In Foreign Policy, Thorsten Benner explains incoming German Chancellor Friedrich Merz’s plan to cover his country in its own nuclear umbrella as the United States leaves the business of protecting Europeans. Benner writes:
Scholz’s likely successor, Merz, strikes a very different tone. Before official results had been announced on the night of the Feb. 23 election, he stated: “My absolute priority will be to strengthen Europe as quickly as possible so that, step by step, we can really achieve independence from the USA.” Merz also said that it was unclear whether “we will still be talking about NATO in its current form” by the time of the bloc’s planned summit in June, “or whether we will have to establish an independent European defense capability much more quickly.”

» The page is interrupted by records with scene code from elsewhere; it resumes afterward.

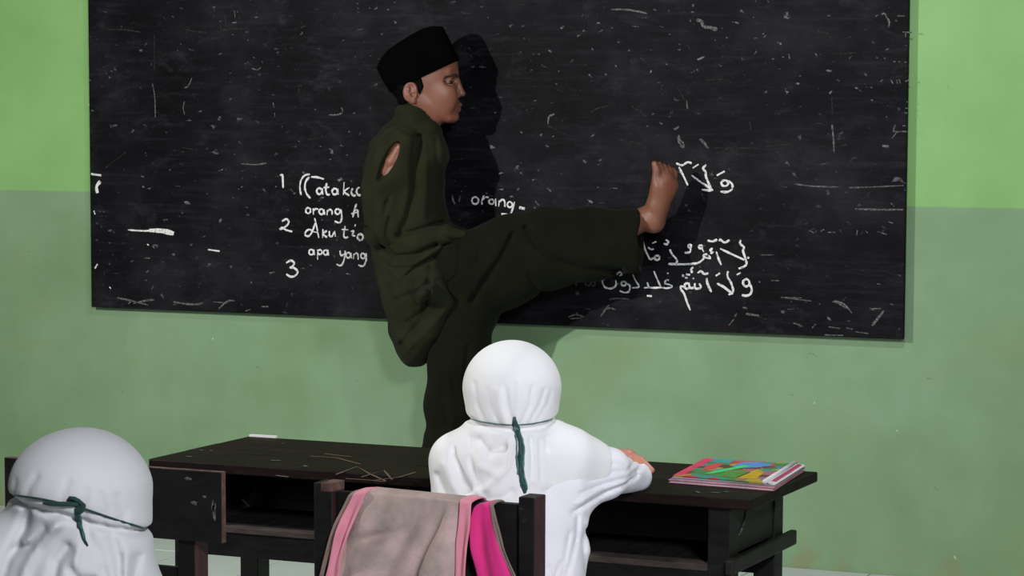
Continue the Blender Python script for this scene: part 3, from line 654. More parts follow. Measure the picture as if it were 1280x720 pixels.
# ------------------------------------------------------------------ books on the desk
def book(label, name, quad, z0, th, mcover, mpage, cat, art=None):
    """quad: four xy corners front-left, front-right, back-right, back-left"""
    c = np.mean(quad, axis=0); t = empty(name, (c[0], c[1], z0)); tag(t, label, cat)
    q = [np.array(a) for a in quad]
    def shr(k): return [c+(a-c)*k for a in q]
    def slab(a, z_0, z_1):
        b = MB(); b.quadbox([(*p_, z_0) for p_ in a]+[(*p_, z_1) for p_ in a]); return b
    slab(q, z0+.0002, z0+.0012).build('back_cover', mcover, t)
    slab(shr(.972), z0+.0013, z0+th-.0013).build('pages', mpage, t)
    slab(q, z0+th-.0012, z0+th).build('front_cover', mcover, t)
    if art: art(t, q, z0+th)
    return t
m, nt, b_ = nodes('printed_picture_cover')
vv = geo(nt, (1, 1, 1)); vo = nt.nodes.new('ShaderNodeTexVoronoi'); vo.inputs['Scale'].default_value = 34; nt.links.new(vv, vo.inputs['Vector'])
hs = nt.nodes.new('ShaderNodeSeparateColor'); nt.links.new(vo.outputs['Color'], hs.inputs[0])
cr = nt.nodes.new('ShaderNodeValToRGB'); cr.color_ramp.interpolation = 'CONSTANT'
pal = [(0.06, 0.20, 0.06), (0.42, 0.05, 0.06), (0.05, 0.22, 0.40), (0.40, 0.30, 0.04), (0.10, 0.05, 0.04), (0.04, 0.26, 0.20), (0.36, 0.12, 0.14)]
e = cr.color_ramp.elements
while len(e) < len(pal): e.new(.5)
for i, c in enumerate(pal): e[i].position = i/len(pal); e[i].color = (*c, 1)
nt.links.new(hs.outputs[0], cr.inputs[0]); nt.links.new(cr.outputs[0], b_.inputs['Base Color']); b_.inputs['Roughness'].default_value = .45
M['art'] = m
FLm, FRm, BRm, BLm = [np.array(p[:2]) for p in (atz(838, 596, .70), atz(966, 606, .70), atz(1004, 582, .70), atz(880, 574, .70))]
def sc_(q, k, d=(0, 0)):
    c = np.mean(q, axis=0); return [c+(np.array(a)-c)*k+np.array(d) for a in q]
Q = [FLm, FRm, BRm, BLm]
M['pink_cover'] = plain('pinkish_notebook_cover', (0.50, 0.20, 0.26), 0.5, 0.25, 30)
M['red_cover'] = plain('magenta_notebook_cover', (0.42, 0.03, 0.12), 0.5, 0.1, 30)
book('pink-covered notebook at the bottom of the pile on the desk right end', 'notebook', sc_(Q, 1.03, (0.000, -.001)), DZ+.0002, .0060, M['pink_cover'], M['paper'], 'notebook')
book('grey-white notebook in the middle of the pile, under the picture magazine', 'notebook', sc_(Q, 1.0, (.003, .002)), DZ+.0064, .0042, plain('greyish_cover', (.42, .38, .40), .6, .15, 30), M['paper'], 'notebook')
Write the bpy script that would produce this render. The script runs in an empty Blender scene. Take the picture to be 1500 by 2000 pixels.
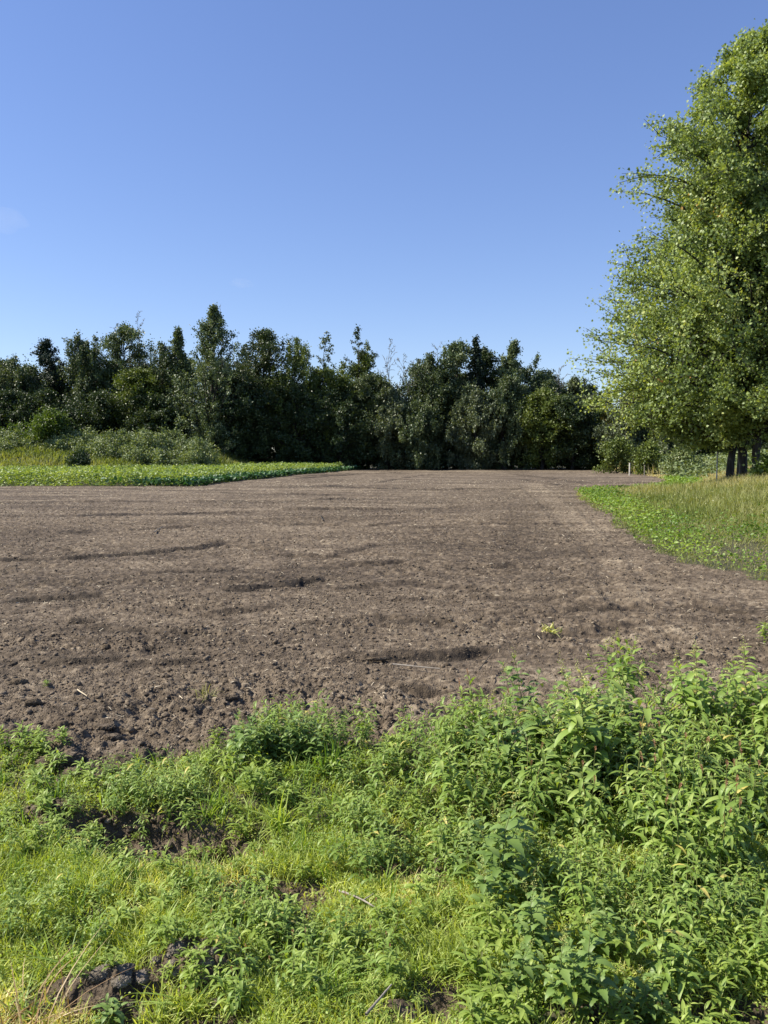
import bpy, math
import numpy as np
R = math.radians
sc = bpy.context.scene
COL = sc.collection

# ------------------------------------------------------------------ camera
CAM_H, PITCH, F = 1.6, R(3.9), 1619.0        # eye height, tilt below the horizon, focal length in photo pixels
cd = bpy.data.cameras.new("camera"); cam = bpy.data.objects.new("camera", cd); COL.objects.link(cam)
cam.location = (0, 0, CAM_H); cam.rotation_euler = (R(90) - PITCH, 0, 0)
cd.sensor_fit = 'VERTICAL'; cd.sensor_height = 34.6; cd.lens = 34.6 * F / 2000
cd.clip_start = 0.05; cd.clip_end = 20000
sc.camera = cam
# ------------------------------------------------------------------ sky, sun, exposure
SUN_AZ, SUN_EL = R(-88), R(43)               # azimuth from +Y, negative = to the left
w = bpy.data.worlds.new("World"); sc.world = w; w.use_nodes = True
nt = w.node_tree; nt.nodes.clear()
sky = nt.nodes.new("ShaderNodeTexSky"); sky.sky_type = 'NISHITA'; sky.sun_disc = False
sky.sun_elevation = SUN_EL; sky.sun_rotation = SUN_AZ
sky.air_density = 1.0; sky.dust_density = 0.1; sky.ozone_density = 3.2; sky.altitude = 0
bg = nt.nodes.new("ShaderNodeBackground"); bg.inputs[1].default_value = 0.131
wo = nt.nodes.new("ShaderNodeOutputWorld")
hs = nt.nodes.new('ShaderNodeHueSaturation'); hs.inputs['Saturation'].default_value = 1.12; hs.inputs['Hue'].default_value = 0.513
nt.links.new(sky.outputs[0], hs.inputs['Color']); gm = nt.nodes.new('ShaderNodeGamma'); gm.inputs[1].default_value = .78; ml = nt.nodes.new('ShaderNodeMix'); ml.data_type = 'RGBA'; ml.blend_type = 'MULTIPLY'; ml.inputs[0].default_value = 1; ml.inputs[7].default_value = (.84, .88, 1, 1)
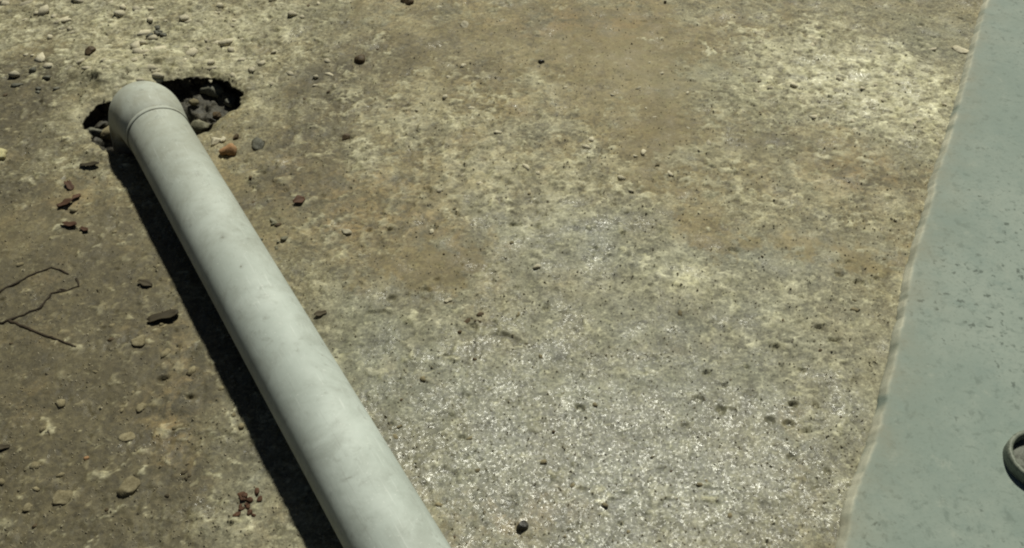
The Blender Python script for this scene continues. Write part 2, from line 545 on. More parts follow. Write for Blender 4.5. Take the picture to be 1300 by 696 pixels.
# curdled flecks of worn lime and dark grain, thick in some places, absent on the smooth mud
fl_w = blob_sum([
    (1075, 105, 140, 60, 1.0), (1170, 130, 60, 60, 0.8), (960, 40, 120, 40, 0.5), (900, 110, 80, 45, 0.55), (930, 215, 190, 60, 0.62),
    (1090, 250, 90, 60, 0.45), (500, 120, 140, 70, 0.52), (660, 110, 90, 50, 0.45), (660, 200, 190, 45, 0.62), (480, 200, 110, 50, 0.45),
    (450, 300, 70, 50, 0.6), (610, 250, 120, 40, 0.4), (720, 290, 120, 45, 0.5), (860, 345, 70, 30, 0.7), (1020, 390, 130, 60, 0.55),
    (150, 45, 210, 65, 0.75), (360, 40, 130, 60, 0.5), (200, 90, 90, 30, 0.6), (80, 210, 120, 60, 0.4), (130, 290, 60, 40, 0.25),
    (170, 430, 130, 60, 0.28), (180, 580, 150, 110, 0.36), (350, 560, 60, 150, 0.4), (620, 420, 220, 45, 0.3), (760, 600, 330, 130, 0.05),
    (480, 420, 90, 60, 0.2), (1080, 560, 60, 150, 0.5), (1150, 330, 40, 120, 0.45), (20, 340, 60, 30, 0.3),
    (780, 60, 130, 45, -0.5), (835, 165, 55, 90, -0.5), (1050, 320, 130, 24, -0.6), (560, 330, 110, 40, -0.35), (1040, 195, 100, 22, -0.25)])
wob_x = wx + 0.010 * fbm(GX, GY, 0.022, 3, 141)
wob_y = wy + 0.007 * fbm(GX, GY, 0.022, 3, 142)
fa = fbm(wob_x * 0.8, wob_y, 0.024, 3, 143, 0.5)
fb = fbm(GX * 0.85 + 0.003 * fbm(GX, GY, 0.02, 2, 150), GY, 0.0105, 4, 144, 0.62)
veil = np.clip(0.62 + 1.1 * fbm(GX, GY, 0.055, 3, 151), 0.18, 1)
veil = np.maximum(veil, np.clip(blob_sum([(1085, 105, 140, 50, 1.2), (1165, 140, 50, 50, 0.8)]), 0, 1))
cover = np.clip(fl_w, -0.5, 1.2) - 0.08 + 0.42 * fbm(GX * 0.8, GY, 0.11, 4, 145, 0.6)
f_big = sstep(0.56, 0.68, fa * 0.95 + 0.35 * fb + 0.78 * cover)
f_sm = sstep(0.56, 0.70, fb * 1.05 + 0.66 * cover + 0.20 * fa)
crust = np.clip(np.maximum(f_big, 0.8 * f_sm) * np.clip(0.80 + 0.7 * fb, 0.35, 1) * veil, 0, 1)
dk = fbm(wob_x * 0.9 + 5, wob_y, 0.013, 4, 147, 0.6)
grains = sstep(0.30, 0.48, dk * 1.0 + 0.30 * cover - 0.2 * f_big) * (1 - 0.8 * crust)
white = np.clip(0.62 + 0.75 * blob_sum([(1080, 105, 150, 60, 1.0), (1160, 140, 60, 60, 0.6), (950, 50, 130, 40, 0.4), (140, 45, 190, 60, 0.35), (860, 345, 70, 30, 0.4), (800, 610, 200, 80, 0.35)]), 0, 1)
soft = sstep(0.15, 0.75, fbm(wx, wy, 0.10, 4, 149) + 0.8 * (fl_w - 0.35)) * 0.38 * (1 - 0.6 * dark)
pale = np.maximum(np.maximum(pale * 0.40, soft), crust * white)
dark *= (1 - 0.75 * crust)
Z += 0.0016 * crust - 0.0012 * grains

smooth = np.clip(blob_sum([(770, 55, 170, 50, 1.0), (835, 160, 60, 100, 0.9), (1060, 318, 140, 28, 1.0), (590, 330, 90, 40, 0.7),
                           (1030, 190, 110, 30, 0.5), (70, 310, 110, 60, 0.6), (80, 480, 110, 50, 0.5), (1130, 128, 40, 16, 0.7)])
                 + 0.4 * fbm(GX, GY, 0.06, 4, 63) - 0.1, 0, 1)
rust = np.clip(blob_sum([(480, 260, 110, 60, 0.6), (1100, 225, 90, 35, 0.8), (235, 520, 50, 90, 0.5), (590, 640, 70, 40, 0.5), (760, 30, 100, 30, 0.6),
                         (310, 200, 80, 40, 0.4), (90, 250, 60, 40, 0.4), (640, 160, 120, 50, 0.3), (700, 640, 60, 30, 0.4)])
               + 0.5 * fbm(GX, GY, 0.10, 4, 65) - 0.05, 0, 1)
fleck = np.clip(0.25 + pale_w + 0.5 * fbm(GX, GY, 0.10, 3, 67) - 0.5 * grey, 0, 1)

# pits and cavities in the concrete
pits = [(208, 481, 8, 5, 8), (241, 504, 8, 5, 7), (1007, 513, 9, 4, 8), (1035, 513, 5, 5, 6), (1002, 538, 12, 5, 6),
        (1022, 547, 12, 4, 6), (541, 241, 9, 5, 6), (579, 272, 9, 5, 6), (652, 285, 10, 4, 6), (497, 379, 8, 5, 7),
        (655, 365, 6, 5, 5), (692, 392, 7, 5, 6), (540, 367, 8, 4, 5), (555, 355, 6, 3, 5), (468, 293, 6, 3, 5),
        (494, 292, 6, 3, 5), (440, 176, 13, 8, 7), (737, 517, 7, 5, 5), (588, 555, 6, 5, 5), (572, 527, 5, 4, 5),
        (930, 317, 9, 5, 5), (790, 295, 6, 3, 5), (985, 440, 6, 4, 5), (1060, 432, 10, 4, 6), (1090, 358, 12, 5, 7),
        (1113, 354, 5, 4, 5), (1066, 350, 6, 4, 5), (898, 473, 9, 4, 5), (887, 506, 9, 5, 5), (915, 519, 8, 5, 5),
        (977, 533, 6, 5, 5), (1005, 580, 8, 5, 5), (1050, 598, 6, 4, 5), (600, 415, 9, 5, 6), (480, 397, 18, 5, 5),
        (1017, 470, 7, 3, 5), (870, 540, 6, 3, 4), (1040, 415, 9, 4, 5), (993, 465, 7, 3, 4)]
for _ in range(90):
    u, v = rng.uniform(440, 1100), rng.uniform(230, 696)
    pits.append((u, v, rng.uniform(2, 5), rng.uniform(1.5, 3.5), rng.uniform(2, 4.5)))
for _ in range(60):
    u, v = rng.uniform(0, 430), rng.uniform(180, 696)
    pits.append((u, v, rng.uniform(2, 6), rng.uniform(1.5, 3.5), rng.uniform(2, 4)))
for _ in range(70):
    u, v = rng.uniform(0, 1230), rng.uniform(0, 230)
    pits.append((u, v, rng.uniform(2, 6), rng.uniform(1.2, 2.6), rng.uniform(2, 4.5)))
for u, v, ru, rv, dep in pits:
    c = at(u, v)
    rx = abs(at(u + ru, v)[0] - at(u - ru, v)[0]) / 2
    ry = abs(at(u, v + rv)[1] - at(u, v - rv)[1]) / 2
    i0, i1 = np.searchsorted(xs, (c[0] - 3 * rx, c[0] + 3 * rx))
    j0, j1 = np.searchsorted(ys, (c[1] - 3 * ry, c[1] + 3 * ry))
    sx, sy = GX[j0:j1, i0:i1], GY[j0:j1, i0:i1]
    wob = 1.25 + 0.9 * fbm(sx + 3.1, sy, 0.009, 3, 77)
    q = np.sqrt(((sx - c[0]) / rx) ** 2 + ((sy - c[1]) / ry) ** 2) * wob
    Z[j0:j1, i0:i1] -= dep * 0.00085 * (1 - sstep(0.5, 1.0, q))

# the broken-out drain hole round the elbow
hole_px = [(104, 150), (122, 132), (150, 124), (190, 108), (225, 98), (258, 95), (288, 101), (306, 116), (303, 131),
           (286, 140), (276, 152), (268, 160), (240, 172), (200, 192), (160, 194), (130, 190), (112, 174)]
sd = poly_sdf([at(*p) for p in hole_px]) + 0.010 * fbm(GX, GY, 0.05, 3, 81) + 0.0022 * fbm(GX, GY, 0.012, 2, 83)
r_el = np.hypot(GX - ELB[0], GY - ELB[1])
floor_z = -0.038 - 0.10 * (1 - sstep(0.05, 0.10, r_el)) + 0.014 * fbm(GX, GY, 0.05, 4, 85) + 0.006 * fbm(GX, GY, 0.015, 2, 87)
inn = 1 - sstep(-0.009, 0.001, sd)
lip = -0.006 * np.exp(-(np.clip(sd, 0, 1) / 0.010) ** 2) * (1 - inn)
Z = Z * (1 - inn) + floor_z * inn + lip
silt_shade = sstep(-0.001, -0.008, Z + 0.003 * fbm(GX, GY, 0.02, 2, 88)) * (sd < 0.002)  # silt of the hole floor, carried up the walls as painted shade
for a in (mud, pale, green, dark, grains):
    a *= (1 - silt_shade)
# lump of cement left against the back of the elbow, worn hump beside it
for u, v, ru, rv, h in [(138, 96, 40, 16, 0.020), (205, 78, 34, 12, 0.012), (128, 196, 26, 12, 0.008), (290, 160, 30, 10, 0.004)]:
    c = at(u, v)
    rx = abs(at(u + ru, v)[0] - at(u - ru, v)[0]) / 2
    ry = abs(at(u, v + rv)[1] - at(u, v - rv)[1]) / 2
    Z += h * np.exp(-(((GX - c[0]) / rx) ** 2 + ((GY - c[1]) / ry) ** 2)) * (1 - inn) * (1 + 0.5 * fbm(GX, GY, 0.03, 3, 95))

# the ground falls away a little where the pipe rests so that it touches without burying
across = np.abs((GX - P0[0]) * PN[0] + (GY - P0[1]) * PN[1])
along = (GX - P0[0]) * PDIR[0] + (GY - P0[1]) * PDIR[1]
under = (1 - sstep(0.02, 0.05, across)) * (along < S_COL)
Z = np.where(under > 0, np.minimum(Z, Z * (1 - under) + under * np.minimum(Z, 0.0005)), Z)

# the slab is undercut: the soil below it has washed out, so the cavity reaches outward under the rim
gy_, gx_ = np.gradient(sd, ys, xs)
gl = np.hypot(gx_, gy_) + 1e-6
push = 0.034 * sstep(-0.006, -0.018, Z) * np.exp(-np.clip(-sd - 0.006, 0, 1) / 0.03) * (sd < 0)
MX, MY = GX + push * gx_ / gl, GY + push * gy_ / gl
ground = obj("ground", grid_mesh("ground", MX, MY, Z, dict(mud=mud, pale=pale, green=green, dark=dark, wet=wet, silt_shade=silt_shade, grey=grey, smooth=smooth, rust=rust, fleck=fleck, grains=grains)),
             M_GROUND, kind="structure")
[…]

Merz is convinced that this needs to include a Plan B for the possible end of the U.S. nuclear umbrella. The chancellor-in-waiting has proposed discussions with France and the U.K. on whether the two are willing to engage in a nuclear-sharing arrangement with Germany.
That is a sea change in the German debate. Former Chancellors Angela Merkel and Scholz had consistently ignored French President Emmanuel Macron’s offers to engage in a strategic dialogue on nuclear deterrence in Europe. In a televised address on March 5, Macron responded positively to what he referred to as Merz’s “historic call.” The French president said that he had decided “to open the strategic debate on the protection of our allies on the European continent by our [nuclear] deterrent.”
The Merz-Macron alignment provides a solid political base for discussions on Europeanizing nuclear sharing further. Of course, there are many obstacles, risks, and unanswered questions, as critics of these proposals in the German debate have been quick to point out.